Lillias Fraser, a história da menina de “olhar dourado” que adivinha a morte, é a personagem central deste belo romance de Hélia Correia publicado em 2001, pela editora Relógio D’Agua. Este livro dá início a esta rubrica de escolhas 20 Anos 20 Livros, que ao longo das últimas duas décadas tiveram para nós maior importância.

quinta-feira, 3 de março de 2011

Antero de Quental e a Viagem à América




Antero de Quental e a Viagem à América - Remando contra a Maré
Ana Maria Almeida Martins, Ed. Tinta da China 2011.

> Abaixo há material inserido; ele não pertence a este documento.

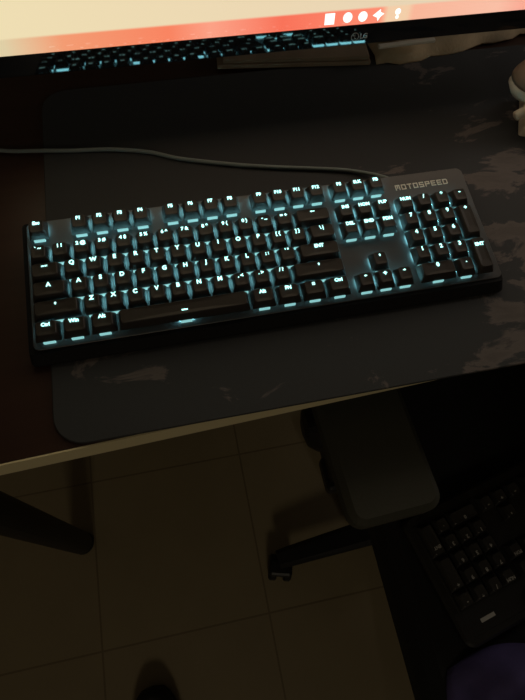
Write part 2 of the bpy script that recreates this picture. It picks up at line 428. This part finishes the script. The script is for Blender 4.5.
# ------------------------------------------------------------------ monitor
TAU = math.radians(8)
mon = empty('monitor', (SCX, .147, DZ + .1), rot=(-TAU, 0, 0))
# Empty stays at the foot of the screen plane; local y points away behind the screen
tag(mon, 'wide monitor with a glossy black bezel showing a cream page and orange bar', 'monitor')
sc = fin('screen', nb(-.40, .40, .0006, .003, 0, .335), M_['screen'], mon)
fin('bezel', nb(-.412, .412, 0, .012, -.0195, 0, .0008), M_['gloss'], mon)
fin('frame', box(box(nb(-.408, -.40, 0, .012, 0, .335), .40, .408, 0, .012, 0, .335), -.408, .408, 0, .012, .335, .345), M_['gloss'], mon)
bm = nb(-.411, .411, .012, .034, -.019, .344, .004); box(bm, -.15, .15, .034, .055, .06, .26, .01)
fin('rear_housing', bm, M_['housing'], mon)
def on_screen(polys, name, x, z, mtl, sc_=1.0, lab=None):
    me = polymesh(polys, .0003, sc_); o = link(name, me, mtl, mon, (x - SCX, .00045, z)); o.rotation_euler = (math.pi / 2, 0, 0)
    if lab: o['label'] = lab
    return o
def circ(r, n=18, cx=0, cy=0): return [(cx + r * math.cos(2 * math.pi * i / n), cy + r * math.sin(2 * math.pi * i / n)) for i in range(n)]
on_screen([rect(-.0050, -.0052, .0050, .0052)], 'taskbar_icon', .3190, .0075, M_['icon'], 1, 'white square icon')
on_screen([circ(.0048)], 'taskbar_icon', .3377, .0075, M_['icon'], 1, 'white round icon')
on_screen([circ(.0048)], 'taskbar_icon', .3536, .0072, M_['icon'], 1, 'white round icon')
on_screen([[(-.006, 0), (-.001, -.0022), (0, -.0055), (.0025, -.0015), (.006, .001), (.002, .0028), (.0015, .0055), (-.002, .003)]], 'taskbar_icon', .3700, .0072, M_['icon'], 1, 'white star-shaped icon')
on_screen([circ(.0030, cy=.0018), circ(.0018, cy=-.0032)], 'taskbar_icon', .3905, .0072, M_['icon'], 1, 'small white icon in a cream box')
# logo in the bezel
ring = []
for i in range(20):
    a0, a1 = 2 * math.pi * i / 20, 2 * math.pi * (i + 1) / 20
    ring.append([(.0042 * math.cos(a0), .0042 * math.sin(a0)), (.0042 * math.cos(a1), .0042 * math.sin(a1)), (.0035 * math.cos(a1), .0035 * math.sin(a1)), (.0035 * math.cos(a0), .0035 * math.sin(a0))])
lg = link('logo', polymesh(ring + [rect(-.0005, -.002, .0, .0022), rect(-.0005, -.002, .0018, -.0015), circ(.0007, 8, -.0017, .0013)], .0003), M_['logo'], mon, (.3482 - SCX, -.0001, -.0115))
lg.rotation_euler = (math.pi / 2, 0, 0); lg['label'] = 'round grey logo'
lt = link('logo_letters', textmesh('LG', .0068), M_['logo'], mon, (.3577 - SCX, -.0001, -.0115)); lt.rotation_euler = (math.pi / 2, 0, 0); lt['label'] = 'grey LG letters'
# stand (local frame is tilted by TAU)
TR = Matrix.Rotation(TAU, 4, 'X')
def mbox(*a, **k): return nb(*a, M=TR @ Matrix.Translation((0, 0, 0)), **k)
fin('stand_neck', mbox(-.03, .03, .215, .245, -.096, .18, .004), M_['housing'], mon)
fin('stand_arm', mbox(-.028, .028, .062, .22, .12, .165, .004), M_['housing'], mon)
fin('stand_base', mbox(-.12, .12, .19, .29, -.0998, -.088, .004), M_['housing'], mon)

# ------------------------------------------------------------------ things at the back of the desk
def lump(name, x0, x1, y0, y1, z0, z1, m_, nx=26, ny=12, amp=.003, seed=1, front=None):
    r = random.Random(seed); ph = [r.random() * 6 for _ in range(6)]
    bm = bmesh.new(); top = []; bot = []
    for j in range(ny + 1):
        tr = []; br = []
        for i in range(nx + 1):
            u = i / nx; v = j / ny
            x = x0 + (x1 - x0) * u; ya = y0 + (front(u) if front else 0); y = ya + (y1 - ya) * v
            edge = min(1, min(u, 1 - u) * nx / 2.0, min(v, 1 - v) * ny / 1.6) ** .5 if 0 < i < nx and 0 < j < ny else 0
            h = z0 + .002 + (z1 - z0 - .002) * edge + edge * amp * (math.sin(x * 60 + ph[0] + 2 * math.sin(y * 40)) + .6 * math.sin(x * 140 + y * 90 + ph[1]))
            jx = .0015 * math.sin(y * 150 + ph[2]); jy = .0025 * math.sin(x * 90 + ph[3]) + .0012 * math.sin(x * 230 + ph[4])
            tr.append(bm.verts.new((x + jx, y + (jy if j < 2 else 0), h))); br.append(bm.verts.new((x + jx, y + (jy if j < 2 else 0), z0)))
        top.append(tr); bot.append(br)
    for j in range(ny):
        for i in range(nx):
            bm.faces.new((top[j][i], top[j][i + 1], top[j + 1][i + 1], top[j + 1][i])); bm.faces.new((bot[j][i], bot[j + 1][i], bot[j + 1][i + 1], bot[j][i + 1]))
    for i in range(nx):
        bm.faces.new((top[0][i], bot[0][i], bot[0][i + 1], top[0][i + 1])); bm.faces.new((top[ny][i], top[ny][i + 1], bot[ny][i + 1], bot[ny][i]))
    for j in range(ny):
        bm.faces.new((top[j][0], top[j + 1][0], bot[j + 1][0], bot[j][0])); bm.faces.new((top[j][nx], bot[j][nx], bot[j + 1][nx], top[j + 1][nx]))
    return fin(name, bm, m_, None, smooth=True)
o = lump('folded_cloth', .415, .80, .212, .325, DZ + .0027, DZ + .020, M_['tan'], front=lambda u: .030 * min(1, max(0, (u - .15) / .4)))
tag(o, 'folded tan cloth lying at the back of the desk under the monitor', 'cloth')
bm = nb(-.037, .037, -.0030, .0030, 0, .004, .0012)
o = fin('plastic_strip', bm, M_['strip'], None, (.448, .2165, DZ + .0232)); o.rotation_euler = (0, 0, math.radians(2))
tag(o, 'narrow white plastic strip lying on the tan cloth', 'strip')
bm = nb(-.105, .085, -.04, .04, 0, .005, .001); box(bm, -.098, .083, -.037, .038, .005, .010, .001)
o = fin('cardboard_sheet', bm, M_['board'], None, (.325, .262, DZ + .0027)); o.rotation_euler = (0, 0, math.radians(-6))
tag(o, 'flat dark brown folded cardboard beside the tan cloth under the monitor', 'cardboard')

# small cream and brown ornament at the right edge of the photograph
fg = tag(empty('ornament', (.594, .078, DZ + .0026), math.radians(-25)), 'small cream and brown ornament on the desk at the right edge', 'ornament')
fin('base_block', nb(-.044, .034, -.032, .034, 0, .013, .003), M_['cream'], fg)
fin('plinth', nb(-.037, .030, -.026, .030, .013, .024, .004), M_['brown'], fg)
fin('torso', lathe([(.020, .024), (.022, .030), (.019, .038), (.012, .044)], 20, at=(-.020, .004, 0)), M_['grey'], fg, smooth=True)
fin('arm', tube(smoothpath([(-.026, -.008, .034), (-.038, -.016, .031), (-.048, -.023, .027), (-.057, -.029, .022)]), [.0075] * 8 + [.0065] * 8 + [.0055] * 8 + [.004], 10), M_['cream'], fg, smooth=True)
fin('head', lathe([(.004, .026), (.018, .030), (.024, .039), (.022, .048)], 22, at=(-.049, .004, 0)), M_['cream'], fg, smooth=True)
fin('cap', lathe([(.022, .043), (.0265, .045), (.026, .049), (.022, .057), (.013, .064), (.003, .066)], 22, at=(-.046, .006, 0)), M_['brown'], fg, smooth=True)

# ------------------------------------------------------------------ office chair under the desk
ch = tag(empty('office_chair', (.55, -.262, 0)), 'black office chair with grey armrests pushed under the desk, old keyboard on its seat', 'chair')
HX, HY = .55, -.262
SEAT = .535
bm = bmesh.new()
sx0, sx1, sy0, sy1 = .314, .815, -.61, -.05
cx, cy, W, D = (sx0 + sx1) / 2 - HX, (sy0 + sy1) / 2 - HY, sx1 - sx0, sy1 - sy0
rings(bm, [rrect(W - .06, D - .06, .05, SEAT - .085, cx, cy, 6), rrect(W - .005, D - .005, .07, SEAT - .07, cx, cy, 6), rrect(W, D, .07, SEAT - .03, cx, cy, 6),
           rrect(W - .012, D - .012, .066, SEAT - .010, cx, cy, 6), rrect(W - .04, D - .04, .055, SEAT, cx, cy, 6)])
fin('seat', bm, M_['fabric'], ch, smooth=False)
bm = bmesh.new()
rings(bm, [[Vector((p.x, -.50 - p.z * .0 + (z - .6) * -.12 + dy, z)) for p in rrect(w_, .06, .02, 0)] for z, w_, dy in []] or [
    [Vector((p.x + cx, p.y - .49 - (z - .56) * .15, z)) for p in rrect(w_, .065, .028, 0)] for z, w_ in ((.56, .36), (.60, .44), (.80, .47), (1.0, .42), (1.05, .34))])
fin('backrest', bm, M_['fabric'], ch)
fin('back_bracket', nb(cx - .03, cx + .03, -.52, -.44, .46, .62, .006), M_['chair'], ch)
fin('tilt_mechanism', nb(-.10, .10, -.10, .10, SEAT - .13, SEAT - .086, .01), M_['chair'], ch)
fin('gas_column', lathe([(.028, .09), (.028, .26), (.018, .262), (.018, SEAT - .13)], 20), M_['chair'], ch)
fin('base_hub', lathe([(.035, .06), (.045, .075), (.045, .10), (.03, .112)], 24), M_['chair'], ch)
A1 = math.radians(184)
for k in range(5):
    a = A1 + k * 2 * math.pi / 5; c, s = math.cos(a), math.sin(a)
    bm = bmesh.new(); rs = []
    for d, wd, z0, z1 in ((.03, .030, .060, .105), (.15, .024, .062, .096), (.30, .019, .058, .082), (.325, .017, .058, .078)):
        rs.append([Vector((c * d - s * t * wd, s * d + c * t * wd, z)) for t, z in ((-1, z0), (1, z0), (1, z1 - .008), (.6, z1), (-.6, z1), (-1, z1 - .008))])
    rings(bm, rs); fin('base_arm', bm, M_['chair'], ch)
    # caster: two wheels and a hood
    cs = empty('caster_pivot', (0, 0, 0)); bpy.data.objects.remove(cs)
    bm = bmesh.new()
    px, py = c * .318 , s * .318
    fa = math.radians(75)           # all casters trail the same way
    Mx = Matrix.Translation((px + math.cos(fa) * -.010, py + math.sin(fa) * -.014, .0255)) @ Matrix.Rotation(fa, 4, 'Z')
    t = bmesh.new()
    for sgn in (-1, 1):
        lathe([(.012, sgn * .006), (.023, sgn * .007), (.0252, sgn * .010), (.0252, sgn * .019), (.021, sgn * .023), (.006, sgn * .024)], 22, axis='Y', bm=t)
    bmesh.ops.transform(t, matrix=Mx, verts=t.verts)
    cst = fin('caster', t, M_['chair'], ch)
    t = nb(-.018, .016, -.0235, .0235, .004, .030, .006)
    bmesh.ops.transform(t, matrix=Mx, verts=t.verts)
    fin('caster_hood', t, M_['chair'], cst)
for side in (-1, 1):
    ax = (.293 if side < 0 else .835) - HX
    bm = bmesh.new()
    slab(bm, .091, .25, .016, 0, .030, .006, 0, 0, 6)
    o = fin('armrest_pad', bm, M_['pad'], ch, (ax - .005, -.183 - HY, DZ - .092)); o.rotation_euler = (0, 0, math.radians(2.5 * side * -1))
    o['label'] = 'grey armrest pad'
    sup = nb(ax - .006, ax + .026, -.225 - HY, -.165 - HY, SEAT - .11, DZ - .091, .008)
    box(sup, min(ax - .01, .0 if side > 0 else ax - .002), max(ax + .02, .0 if side < 0 else ax + .02), -.235 - HY, -.185 - HY, SEAT - .118, SEAT - .090, .006)
    fin('armrest_support', sup, M_['chair'], ch)
    fin('adjustment_knob', lathe([(.010, 0), (.020, .003), (.027, .012), (.027, .030), (.022, .034)], 24, axis='X', at=((ax - .060) if side < 0 else ax + .026, -.195 - HY, DZ - .112)), M_['chair'], ch)
    fin('knob_stem', lathe([(.006, 0), (.006, .025)], 12, axis='X', at=((ax - .030) if side < 0 else ax + .004, -.195 - HY, DZ - .112)), M_['chair'], bpy.data.objects[[q.name for q in ch.children if q.name.startswith('adjustment_knob')][-1]])

# old keyboard lying on the seat, turned round
ok_ = empty('old_keyboard', (.792, -.3298, SEAT + .0010), math.radians(-167.33))
tag(ok_, 'old unlit black keyboard lying turned round on the chair seat', 'keyboard')
bm = bmesh.new(); slab(bm, .452, .145, .012, 0, .016, .003, .214, -.0565)
box(bm, -.002, .431, -.118, .0075, .012, .0165, .001)
fin('case_body', bm, M_['oldcase'], ok_)
keys(ok_, False, M_['oldcap'], M_['oldprint'], .0262, .017)
lab = link('case_print', polymesh([rect(-.009, -.002, .009, .002)], .0004), M_['oldprint'], ok_, (.404, -.004, .0166)); lab['label'] = 'small pale printed mark'

# purple garment on the chair seat behind the old keyboard
def garment():
    bm = bmesh.new(); nx, ny = 30, 24; x0, x1, y0, y1 = .345, .60, -.600, -.455; g = []
    for j in range(ny + 1):
        row = []
        for i in range(nx + 1):
            u, v = i / nx, j / ny; x = x0 + (x1 - x0) * u; y = y0 + (y1 - y0) * v
            y += .012 * math.sin(u * 7) * v; x += .015 * math.sin(v * 5 + 1)
            e_ = min(1, min(u, 1 - u, v, 1 - v) * 7)
            z = SEAT + .002 + e_ * (.022 + .008 * math.sin(x * 75 + y * 60) + .005 * math.sin(y * 150 - x * 70))
            row.append(bm.verts.new((x, y, z)))
        g.append(row)
    for j in range(ny):
        for i in range(nx): bm.faces.new((g[j][i], g[j][i + 1], g[j + 1][i + 1], g[j + 1][i]))
    ge = bmesh.ops.extrude_face_region(bm, geom=bm.faces[:])
    for v in [v for v in ge['geom'] if isinstance(v, bmesh.types.BMVert)]: v.co.z = SEAT + .0006
    return fin('purple_garment', bm, M_['purple'], None, smooth=True)
tag(garment(), 'crumpled purple-blue garment on the chair seat beside the old keyboard', 'garment')

# ------------------------------------------------------------------ shoe on the floor
sh = tag(empty('shoe', (-.045, -.588, 0), math.radians(1)), 'rounded toe of a black shoe on the floor tiles in front of the desk', 'shoe')
def shoe_ring(z, g, k=28):
    out = []
    for i in range(k):
        a = 2 * math.pi * i / k; y = math.sin(a) * .138
        wd = .052 if y > 0 else .036
        x = math.copysign(abs(math.cos(a)) ** .62, math.cos(a)) * wd
        out.append(Vector((x * g, y * (.97 + .03 * g) - (1 - g) * .02, z(y))))
    return out
fin('sole', rings(bmesh.new(), [shoe_ring(lambda y: 0, .97), shoe_ring(lambda y: .006, 1), shoe_ring(lambda y: .018, 1)]), M_['sole'], sh)
fin('upper', rings(bmesh.new(), [shoe_ring(lambda y: .018, .97), shoe_ring(lambda y: .034 + max(0, -y) * .1, .95), shoe_ring(lambda y: .048 + max(0, .05 - y) * .22, .75), shoe_ring(lambda y: .054 + max(0, .05 - y) * .3, .45), shoe_ring(lambda y: .050 + max(0, .05 - y) * .3, .2)]), M_['shoe'], sh, smooth=True)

Antero de Quental é uma das mais importantes figuras de toda a história da cultura portuguesa, destacando-se na famosa Geração de 70. Ao interesse pela sua riquíssima obra literária, tem-se muitas vezes sobreposto uma certa curiosidade mórbida pelo suicídio do autor, a partir do qual nasceriam muitas teorias e opiniões acerca da natureza neurodepressiva de Antero. Ana Maria Almeida Martins, que se tem dedicado incansavelmente aos estudos anterianos, conta a história da viagem de Antero aos Estados Unidos da América, destronando equívocos há muito vigentes e colocando em evidência a equilibrada e profunda intelectualidade do escritor, o seu interesse pelas grandes revoluções que se desenrolavam na América – políticas e tecnológico-industriais -, as suas incursões pela literatura norte-americana. Antero embarca rumo ao Novo Continente para saciar esse desejo de descobrir as efervescentes forças sociais, o desenvolvimento industrial e capitalista, a vida concorrida e populosa da grande metrópole. Desta viagem sobreviveriam memórias, mas também o acentuar de influências literárias norte-americanas na obra do escritor.

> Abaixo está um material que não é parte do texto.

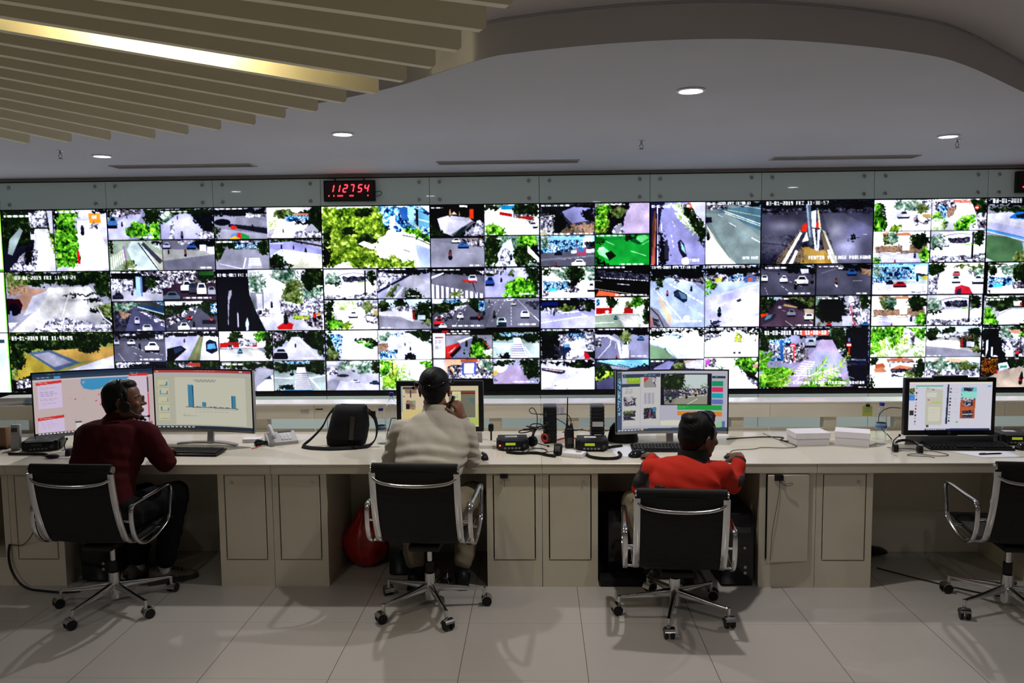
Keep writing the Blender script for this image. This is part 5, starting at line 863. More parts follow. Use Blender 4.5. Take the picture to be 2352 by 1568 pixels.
# ---------------------------------------------------------------- desk monitors
P_MAP = ('0,0,1120,600', '''b cbb;p 235 0,0 1120,0 1120,62 0,62;w 578 120,12,140,7;p 345 0,30 1120,30 1120,62 0,62;w 9bd 40,38,110,10;p 4ae 190,34 245,34 245,56 190,56;p cbb 0,62 1120,62 1120,575 0,575;p dcd 0,64 1100,64 1100,74 0,74;
 p 49c 430,76 880,74 860,100 700,110 660,150 600,185 520,190 450,170 425,120;p cbb 440,110 470,95 450,125;k T 700,120 760,100 740,150;p 49c 640,110 690,110 670,140 650,150;p d33 30,90 255,75 255,100 30,115;w eaa 45,92,90,8;p dce 40,118 255,105 255,340 40,345;
 w bac 60,140,150,8;w bac 60,156,60,6;w bac 60,180,130,8;w bac 60,198,150,8;w bac 60,216,110,8;w bac 60,245,160,8;w bac 60,262,130,6;w bac 60,290,140,8;w bac 60,310,60,6;p d33 30,430 260,415 260,440 30,458;w eaa 50,434,120,8;p dce 30,460 262,445 262,575 30,575;w cbd 50,476,110,7;w cbd 50,494,150,7;w cbd 50,512,130,7;w cbd 50,530,100,7
 ;p d33 880,50 1065,45 1065,72 880,72;w eaa 900,54,60,8;p dcd 880,74 1050,74 1050,540 880,540;d 335 12 16 1058,90 1058,240;d d46 10 24 1058,250 1058,530;e d36 370,270,7,7;e d36 590,240,7,7;e d36 560,300,7,7;e d36 600,340,7,7;e d36 640,380,7,7;e d36 620,330,6,6;e b9b 330,260,5,4;e b9b 450,280,5,4;e bca 480,360,14,7;e cba 430,420,16,7;e 99a 360,480,5,5;
 p 48c 980,535 1085,535 1085,565 980,565;e d46 1078,548,11,11;p 446 360,490 420,488 420,502 360,502;p ddd 365,502 420,502 420,570 365,570;p 223 0,577 1120,577 1120,600 0,600;d eee 9 12 30,588 420,588;e e95 900,40,6,6;e 4ad 920,40,6,6;e 35c 940,40,6,6;e 4b5 960,40,6,6''')
P_BAR = ('0,0,860,560', '''b bba;p a44 0,0 860,0 860,28 0,28;w c88 340,8,190,5;p b55 0,20 860,20 860,28 0,28;p eee 745,8 775,8 775,18 745,18;w ddd 20,10,24,10;p bbb 0,28 860,28 860,52 0,52;p aaa 0,52 860,52 860,54 0,54;p cca 30,96 118,96 118,160 30,160;p cca 30,176 118,176 118,240 30,240;p cca 30,256 118,256 118,320 30,320;p cca 30,336 118,336 118,400 30,400;p cca 30,416 118,416 118,480 30,480;
 p 48b 98,112 108,112 108,148 98,148;p 48b 88,132 96,132 96,148 88,148;l 68a 3 42,150 105,150;p 48b 44,190 52,190 52,228 44,228;p 48b 100,205 110,195 110,228 98,228;l 68a 3 42,230 110,230;p 48b 102,266 110,266 110,304 102,304;l 68a 3 50,306 110,306;p 48b 46,350 56,350 56,386 46,386;p 48b 104,362 112,362 112,388 104,388;l 68a 3 46,388 112,388;l 777 3 42,464 108,466;
 p ccb 170,70 800,70 800,520 170,520;w 777 330,92,200,7;w 777 345,108,175,7;p 48a 278,140 318,140 326,150 326,352 278,352;p 257 316,142 326,150 326,352 318,352;p 5ad 280,140 316,140 316,146 280,146;p 48a 398,306 432,306 432,350 398,350;p 257 430,308 434,312 434,350 430,350;p 48a 672,240 704,240 704,360 672,360;p 257 664,240 674,240 674,352 664,352;l 666 6 258,354 728,362;w 568 345,345,40,8;w 568 455,346,30,8;w 568 500,348,32,8;w 568 550,350,40,8;w 568 605,350,36,8;
 w 999 340,372,380,5;w 999 340,396,300,4;w a98 230,422,40,5;w a98 230,434,60,5;w 888 290,436,60,3;p 234 0,532 860,532 860,560 0,560;e 3c7 126,544,7,6;e e55 205,544,6,6;d ddd 7 9 20,545 340,545''')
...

terça-feira, 1 de março de 2011

Dublinesca

Samuel Riba considera-se o último editor literário e sente-se perdido desde que se retirou. Um dia tem um sonho premonitório que lhe indica claramente que o sentido da sua vida passa por Dublin. Convence então uns amigos para irem ao Bloomsday e percorrerem juntos o próprio coração do Ulisses de James Joyce.
Riba oculta aos seus companheiros duas questões que o obcecam: saber se existe o escritor genial que não soube descobrir quando era editor e celebrar um estranho funeral pela era da imprensa, já agonizante pela iminência de um mundo seduzido pela loucura da era digital. Dublin parece ter a chave para a resolução das suas inquietações.
Neblina e mistério. Fantasmas e um humor surpreendente. Enrique Vila- Matas regressa com um romance que parodia o apocalíptico ao mesmo tempo que reflecte sobre o fim de uma época da literatura. Um romance deslumbrante, aberto às mais diversas leituras, uma verdadeira prenda povoada de surpresas. Simplesmente genial.

Dublinesca, Enrique Vila-Matas, Ed. Teorema 2011.